Tanto per ribadire ancora quanto gli ormai lontani anni sessanta e settanta siano stati irripetibili (anche) per la musica, è sufficiente focalizzarsi nel settore del pop: i sessanta ci hanno donato i Beatles con Stones al seguito, i Beach Boys e i Mama’s & Papa’s, Simon & Garfunkel… nei settanta invece si è goduto e si gode ancora al ricordo di gente come 10cc, il giovane Elton John, gli Sparks, il miglior Bowie e tanti altri fra cui, a pieno titolo, i Supertramp.
‘Sto disco però è del 1985, cronologicamente l’ottavo di una carriera iniziata agli albori del precedente decennio ed è soprattutto il primo senza più Roger Hodgson, chitarrista pianista e cantante, vero fulcro poppettaro del gruppo, il quale aveva inopinatamente salutato la compagnia l’anno prima per mettersi in proprio (senza troppa fortuna). Via lui, la leadership si concentra nelle mani del pianista organista e cantante Rick Davies, un tipo più da rhythm&blues americano, o almeno da british blues londinese, bello terragno e ironico per quanto il suo alter ego Hodgson fosse invece mistico e hippiesco.

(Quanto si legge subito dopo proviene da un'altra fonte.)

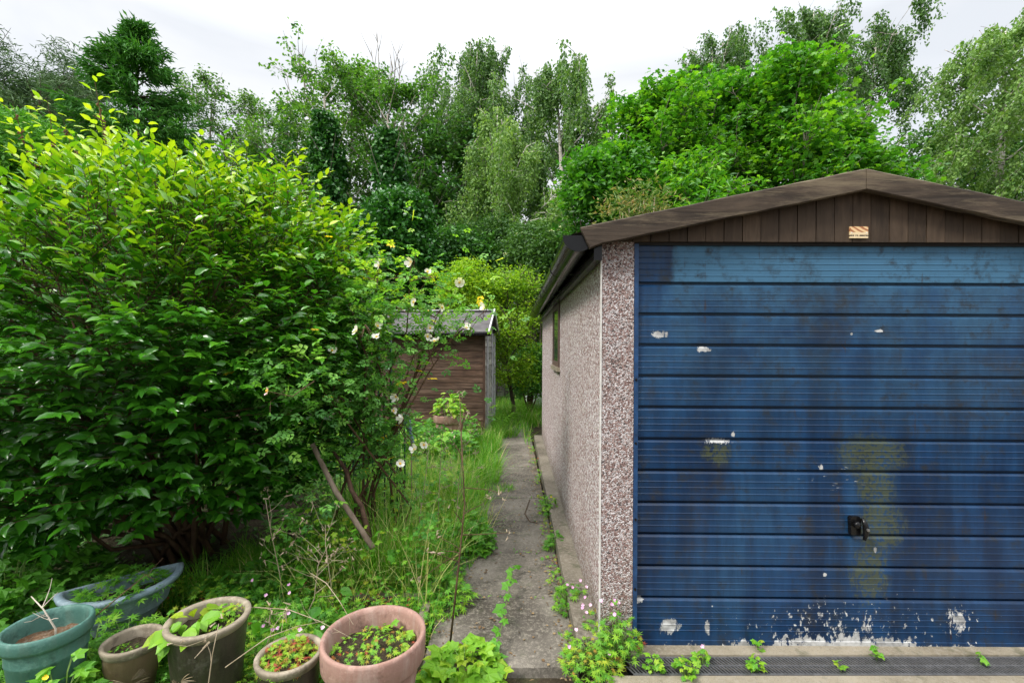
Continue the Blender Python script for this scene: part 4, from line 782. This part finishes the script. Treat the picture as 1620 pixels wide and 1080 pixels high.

Era proprio la miscela fra le loro due anime ed espressività così diverse a fornire ai Supertramp il propellente per un repertorio gustoso e sfaccettato. Alla maniera di Lennon e McCartney con i Beatles, l’amicizia/rivalità fra le due specie molto distanti di uomo e di musicista faceva il bene del gruppo. Privo della sponda di Hodgson, Davies riesce a tenere discretamente botta in questo disco, mentre i successivi al contrario mostreranno invariabilmente la corda, facendo scivolare progressivamente i Supertramp nelle retrovie del successo e della popolarità.

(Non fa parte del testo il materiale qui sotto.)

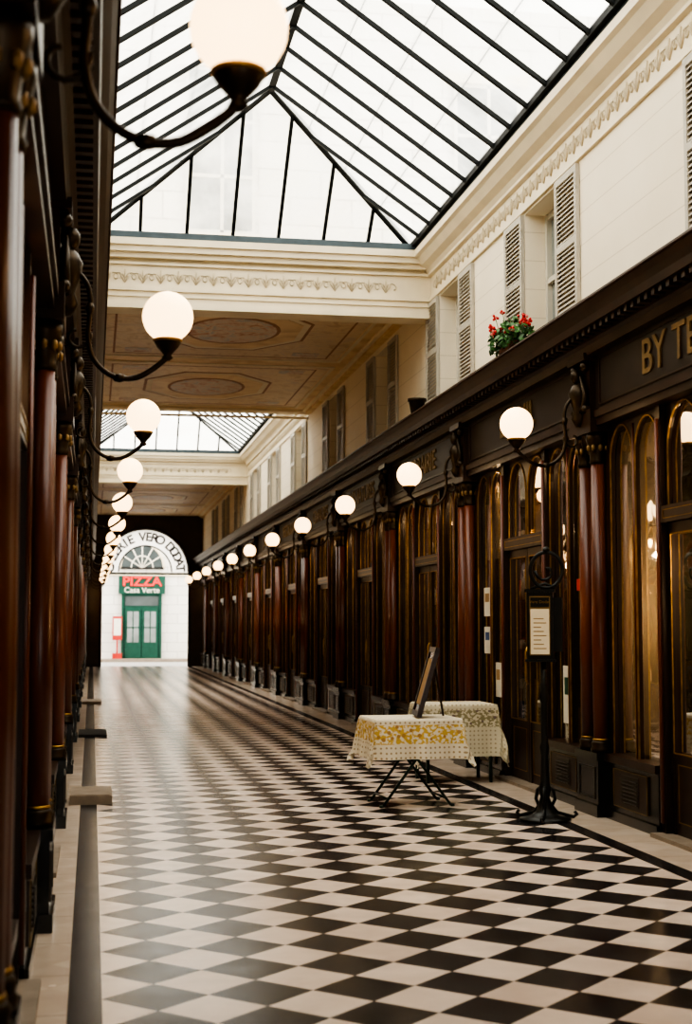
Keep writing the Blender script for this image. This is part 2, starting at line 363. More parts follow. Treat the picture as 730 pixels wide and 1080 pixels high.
goods = ['red','paper','blue','gold','tan','curtain','green','paper','tan','curtain']
def shopfront(side, y0, y1, k):
    T = TR if side == 'R' else TL
    mb = MB(T)
    column_cluster(mb, y0)
    a, b = y0+.25, y1-.25
    sw = 1.06
    draped = (side == 'R' and k == 2)
    for (p, q) in ((a, a+sw), (b-sw, b)):
        mb.box(-.24, -.07, p, q, 0, .46, 'black'); mb.box(-.24, -.05, p, q, 0, .07, 'black'); mb.box(-.24, -.045, p, q, .44, .5, 'wood')
        m = (p+q)/2
        mb.box(-.08, -.06, m-.34, m+.34, .12, .40, 'wood')
        mb.box(-.062, -.055, m-.17, m+.17, .15, .37, 'vent')
        for i in range(7): mb.box(-.058, -.045, m-.16, m+.16, .165+.028*i, .175+.028*i, 'black')
        rect_trim(mb, -.056, m-.34, m+.34, .12, .40, 'oldgold', .004)
        h = sw/2
        arch_panel(mb, p, p+h, .5, 2.80, 3.1, -.165, -.13, .026, 'wood')
        arch_panel(mb, p+h, q, .5, 2.80, 3.1, -.165, -.13, .026, 'wood')
        mb.tube([(-.125, m, .5), (-.125, m, 3.05)], .009, 'wood2', 8)
    p, q = a+sw, b-sw
    mb.box(-.24, -.09, p, p+.08, 0, 3.1, 'wood'); mb.box(-.24, -.09, q-.08, q, 0, 3.1, 'wood')
    mb.tube([(-.085, p+.04, .1), (-.085, p+.04, 3.0)], .018, 'wood2', 8); mb.tube([(-.085, q-.04, .1), (-.085, q-.04, 3.0)], .018, 'wood2', 8)
    mb.box(-.24, -.09, p+.08, q-.08, 2.24, 2.36, 'wood'); rect_trim(mb, -.088, p+.12, q-.12, 2.27, 2.33, 'gold', .004)
    mid = (p+q)/2
    arch_panel(mb, p+.08, mid, 2.36, 2.76, 3.1, -.165, -.14, .025, 'wood')
    arch_panel(mb, mid, q-.08, 2.36, 2.76, 3.1, -.165, -.14, .025, 'wood')
    for (u, w) in ((p+.08, mid-.005), (mid+.005, q-.08)):
        mb.box(-.18, -.14, u, u+.05, .03, 2.24, 'wood'); mb.box(-.18, -.14, w-.05, w, .03, 2.24, 'wood')
        mb.box(-.18, -.14, u+.05, w-.05, 2.16, 2.24, 'wood'); mb.box(-.18, -.15, u+.05, w-.05, .03, .6, 'wood')
        rect_trim(mb, -.148, u+.10, w-.10, .12, .52, 'gold', .005); rect_trim(mb, -.138, u+.05, w-.05, .6, 2.16, 'gold', .0065)
    mb.tube([(-.12, mid-.04, .95), (-.10, mid-.04, 1.0), (-.10, mid-.04, 1.25), (-.12, mid-.04, 1.3)], .011, 'gold', 8)
    mb.box(-.24, .0, p, q, 0, .03, 'stone')
    mb.box(-.25, -.02, y0+.26, y1-.26, 3.1, 3.16, 'wood'); mb.box(-.25, .0, y0+.26, y1-.26, 3.16, 3.22, 'cornice')
    mb.box(-.25, -.05, y0+.17, y1-.17, 3.22, 3.7, 'frieze')
    rect_trim(mb, -.048, y0+.28, y1-.28, 3.27, 3.65, 'wood', .012)
    mb.add([(-.170, a, .5), (-.170, b, .5), (-.170, b, 3.1), (-.170, a, 3.1)], [(0,1,2,3)], 'shopglass')
    back = ['tan','dark','dark','darkgreen','dark','tan'][k % 6]
    mb.box(-1.25, -1.2, y0, y1, 0, 3.3, back)
    mb.box(-1.25, -.24, y0, y1, 3.2, 3.3, 'dark')
    mb.box(-1.2, -.25, y0-.03, y0+.03, 0, 3.2, back)
    o = mb.obj('shopfront')
    ib = MB(T)
    rnd = random.Random(k*13+(5 if side == 'R' else 0))
    for (p2, q2) in ((a+.05, a+sw-.05), (b-sw+.05, b-.05)):
        ib.box(-.75, -.25, p2, q2, .45, .5, 'wood')
        if draped: continue
        # pale backdrop behind part of the display
        if rnd.random() < .55: ib.box(-.62, -.6, p2, p2+(q2-p2)*rnd.uniform(.4, 1), .5, rnd.uniform(2.0, 3.0), rnd.choice(['curtain','tan','tan','paper']))
        for i in range(9):
            w = rnd.uniform(.08, .2); h = rnd.uniform(.12, .6); yy = rnd.uniform(p2, q2-w); dd = rnd.uniform(-.55, -.36)
            ib.box(dd, dd+w*.4, yy, yy+w, .5, .5+h, rnd.choice(goods))
        for zz in (1.25, 1.75, 2.25):
            ib.box(-.55, -.36, p2, q2, zz, zz+.012, 'wood')
            for i in range(7):
                w = rnd.uniform(.06, .16); h = rnd.uniform(.08, .34); yy = rnd.uniform(p2, q2-w); dd = rnd.uniform(-.5, -.42)
                if rnd.random() < .5: ib.box(dd, dd+w*.4, yy, yy+w, zz+.015, zz+.015+h, rnd.choice(goods))
                else: ib.lathe((dd, yy+w/2, zz+.015), [(.03,0),(.05,h*.3),(.05,h*.6),(.02,h*.8),(.025,h)], 10, rnd.choice(goods))
    ib.obj('window_display', o)
    pl = MB(T)
    py = y1-1.42
    pl.tube([(-.5, py, 3.2), (-.5, py, 2.9)], .006, 'bronze', 6)
    pl.sphere((-.5, py, 2.80), .075, 'bulb', 14)
    pl.lathe((-.5, py, 0), [(.02,2.93),(.05,2.90),(.06,2.86)], 12, 'bronze')
    pl.obj('pendant_lamp', o)
    def lamp(e, d, y, z):
        ld = bpy.data.lights.new('shop_light', 'POINT'); ld.energy = e; ld.color = (1, .68, .38); ld.shadow_soft_size = .06
        link('shop_light', ld, o, T(d, y, z))
    if draped:
        lamp(55, -.75, (y0+y1)/2, 2.0)
        for yy in (a+sw/2, b-sw/2): lamp(26, -.75, yy, 1.7)
    elif side == 'R':
        lamp(30, -.7, (y0+y1)/2, 2.4)
        for yy in (a+sw/2, b-sw/2): lamp(11, -.27, yy, 2.95)
    else:
        lamp(30, -.3, (y0+y1)/2, 2.6)
    return o
def drape(o, side, ya, yb, z0=.52, z1=3.05, d=-.23):
    T = TR if side == 'R' else TL
    mb = MB(T); n = 40; vs = []; fs = []
    for i in range(n+1):
        y = ya+(yb-ya)*i/n; dd = d+.012*sin(i*1.1)+.005*sin(i*2.7)
        vs += [(dd, y, z0), (dd+.005*sin(i), y, z1)]
    for i in range(n): fs.append((2*i, 2*i+2, 2*i+3, 2*i+1))
    mb.add(vs, fs, 'curtain', True); return mb.obj('drape', o)

PR = [11.2+4.03*k for k in range(-3, 11)]
PLc = [-.1, 3.83, 7.6]+[11.3+4.03*k for k in range(0, 11)]
Rshops = []
for i in range(len(PR)):
    y1 = PR[i+1] if i+1 < len(PR) else YB+.25
    Rshops.append(shopfront('R', PR[i], y1, i))
for i in range(len(PLc)):
    y1 = PLc[i+1] if i+1 < len(PLc) else YB+.25
    shopfront('L', PLc[i], y1, i+3)
sb = shopfront('L', PLc[0]-3.9, PLc[0], 2)
s2 = Rshops[2]
drape(s2, 'R', PR[3]-.25-1.04, PR[3]-.27)
drape(s2, 'R', PR[2]+.27, PR[2]+.25+1.05)
drape(Rshops[4], 'R', PR[4]+.3, PR[4]+.8, z0=1.2, z1=3.0)
drape(Rshops[5], 'R', PR[5]+.3, PR[5]+.8, z0=.6, z1=3.0)
drape(Rshops[3], 'R', PR[4]-.72, PR[4]-.3, z0=2.2, z1=3.0)
def poster(side, y, z, w, h, mat, parent, mat2=None):
    T = TR if side == 'R' else TL
    mb = MB(T); mb.box(-.168, -.160, y-w/2, y+w/2, z-h/2, z+h/2, mat)
    if mat2: mb.box(-.160, -.158, y-w*.32, y+w*.32, z, z+h*.3, mat2)
    mb.obj('poster', parent)
s3 = Rshops[3]
poster('R', PR[4]-.5, 1.75, .24, .3, 'paper', s3, 'tan'); poster('R', PR[4]-.5, 1.35, .24, .28, 'paper', s3, 'blue')
poster('R', PR[3]+.45, 1.7, .14, .18, 'paper', s3, 'red'); poster('R', PR[3]+.5, 1.45, .1, .1, 'blue', s3); poster('R', PR[3]+.62, 1.85, .1, .1, 'red', s3)
poster('R', PR[3]+.95, .9, .22, .5, 'paper', s3, 'green'); poster('R', PR[4]-.9, .95, .2, .35, 'paper', s3, 'tan')
poster('R', PR[4]+.55, 1.3, .25, .35, 'paper', Rshops[4], 'tan')
poster('R', PR[3]-1.9, 1.5, .16, .22, 'paper', s2, 'red')
for kk in (7, 8):
    rb = MB(TR)
    for j in range(4):
        yy = PR[kk]+.45+j*.75
        rb.box(-.24, -.20, yy, yy+.22, 1.5, 1.9, 'neon')
    rb.obj('red_shop_sign', Rshops[kk])
RR = (pi/2, 0, -pi/2)
names = {2: 'BY TERRY', 3: 'DE  MIL', 4: 'LIBRAIRIE', 5: 'MINIATURES', 6: 'GRAVURES', 7: 'RESTAURANT', 8: 'JOUETS', 9: 'LUTHERIE'}
for i, nm in names.items():
    yc = (PR[i]+PR[i+1])/2
    text('gilt_lettering', nm, .37 if i == 2 else .33, 'oldgold', (XR+.045, yc-(.04 if i == 2 else 0), 3.46), RR, Rshops[i], ext=.008, sx=1.05 if i != 2 else 1.08, bold=.003)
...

L’album inizia in maniera fantastica con il perfetto groove soul bianco di “Cannonball”. Le biografie narrano che i compositori Davies e soprattutto Hodgson usassero imporre alla loro sezione ritmica arrangiamenti già completamente sviluppati anche per i loro strumenti, nota su nota per il basso e fino ad ogni singolo colpo di tom per la batteria… Purtuttavia resta il fatto che sia Bob Siebemberg l’americano del gruppo dietro ai tamburi, che il bassista scozzese Dougie Thomson sono splendidi musicisti, e questo rotolante riff è la loro apoteosi di carriera. L’unico problema di “Cannonball” è che viene portata avanti troppo: dura quasi otto minuti e, considerando che si sviluppa interamente sull’unico accordo di SOL minore… Questa cosa riconduce il discorso al fatto più generale che il disco contenga solo sei brani, qualcosa in più di quanti Davies era solito anche in passato mettere negli album dei Supertramp, ma stavolta non ve ne sono altrettanti di Hodgson!

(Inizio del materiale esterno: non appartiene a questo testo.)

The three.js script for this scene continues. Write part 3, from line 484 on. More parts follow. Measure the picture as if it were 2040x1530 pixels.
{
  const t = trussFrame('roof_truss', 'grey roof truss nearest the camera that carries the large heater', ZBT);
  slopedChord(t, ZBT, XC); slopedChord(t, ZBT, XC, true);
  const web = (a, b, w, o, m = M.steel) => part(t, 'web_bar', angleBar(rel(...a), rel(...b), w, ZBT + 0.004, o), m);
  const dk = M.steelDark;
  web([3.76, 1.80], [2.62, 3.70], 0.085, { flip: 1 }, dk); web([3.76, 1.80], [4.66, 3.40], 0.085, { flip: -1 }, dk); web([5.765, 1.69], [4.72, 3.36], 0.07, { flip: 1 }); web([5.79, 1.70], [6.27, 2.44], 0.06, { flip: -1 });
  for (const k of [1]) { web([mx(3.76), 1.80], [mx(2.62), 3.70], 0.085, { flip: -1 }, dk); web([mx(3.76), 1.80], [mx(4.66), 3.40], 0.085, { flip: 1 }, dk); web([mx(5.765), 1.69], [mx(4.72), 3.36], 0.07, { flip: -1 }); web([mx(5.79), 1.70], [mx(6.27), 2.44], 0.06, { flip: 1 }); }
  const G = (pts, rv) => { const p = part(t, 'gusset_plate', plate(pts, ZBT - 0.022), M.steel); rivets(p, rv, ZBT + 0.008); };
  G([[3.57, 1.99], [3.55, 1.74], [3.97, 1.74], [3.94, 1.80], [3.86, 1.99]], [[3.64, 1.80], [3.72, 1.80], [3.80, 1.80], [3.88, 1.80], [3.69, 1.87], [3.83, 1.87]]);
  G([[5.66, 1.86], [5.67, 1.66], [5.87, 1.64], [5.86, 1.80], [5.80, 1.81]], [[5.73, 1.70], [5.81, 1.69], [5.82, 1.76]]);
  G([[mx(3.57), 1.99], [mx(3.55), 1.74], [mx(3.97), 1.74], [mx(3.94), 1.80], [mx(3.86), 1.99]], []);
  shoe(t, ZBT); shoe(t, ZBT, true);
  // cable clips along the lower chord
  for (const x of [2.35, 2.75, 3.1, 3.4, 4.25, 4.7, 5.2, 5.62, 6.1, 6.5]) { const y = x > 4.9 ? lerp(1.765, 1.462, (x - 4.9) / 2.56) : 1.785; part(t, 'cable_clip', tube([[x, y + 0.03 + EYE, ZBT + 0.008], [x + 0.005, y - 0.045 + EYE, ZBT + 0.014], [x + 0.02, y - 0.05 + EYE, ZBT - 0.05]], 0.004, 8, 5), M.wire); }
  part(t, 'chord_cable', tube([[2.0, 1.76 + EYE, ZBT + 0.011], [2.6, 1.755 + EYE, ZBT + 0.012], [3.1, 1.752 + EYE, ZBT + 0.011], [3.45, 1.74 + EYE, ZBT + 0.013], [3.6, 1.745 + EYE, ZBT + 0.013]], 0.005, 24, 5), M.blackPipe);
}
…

Così quest’opera viaggia molto alla maniera progressive, con diversi brani tirati (troppo) a lungo prima fra tutti la suite eponima (discreta, niente di epocale) di oltre sedici minuti, che va a costituirne il gran finale. Di ambientazione storica, le liriche di quest’ambiziosa canzone se la prendono con la Guerra Fredda al tempo ancora incombente, ma il momento forte è costituito dal contributo di David Gilmour che, accettando l’invito del gruppo, un bel giorno varca la porta dello studiolo di Davies portandosi dietro una delle sue Fender e il solito suo armadio di effetti e amplificazioni. Al tempo i Pink Floyd erano in stand-by ed il loro chitarrista aveva tempo per collaborare a musica altrui a lui gradita, cosicché ecco i tipici suoni lunghi ed il tocco da maestro di David su di un disco dei Supertramp (francamente tutt’altro che epocale anche questa ospitata, ad essere obiettivi).
Un’ultima osservazione va fatta per la qualità della registrazione e della produzione di David Kershenbaum: è pressoché perfetta, esaltante. Questo disco è degno di servire come dimostratore per impianti stereo… il rotolio spettacolare di “Cannonball”, con i tamburi e piatti di Siebemberg ripresi come meglio non si potrebbe nonché basso e pianoforte senza un Hertz di frequenza fuori posto, riesce a comunicare un compiuto piacere fisico, al di là di ogni possibile gusto strettamente musicale.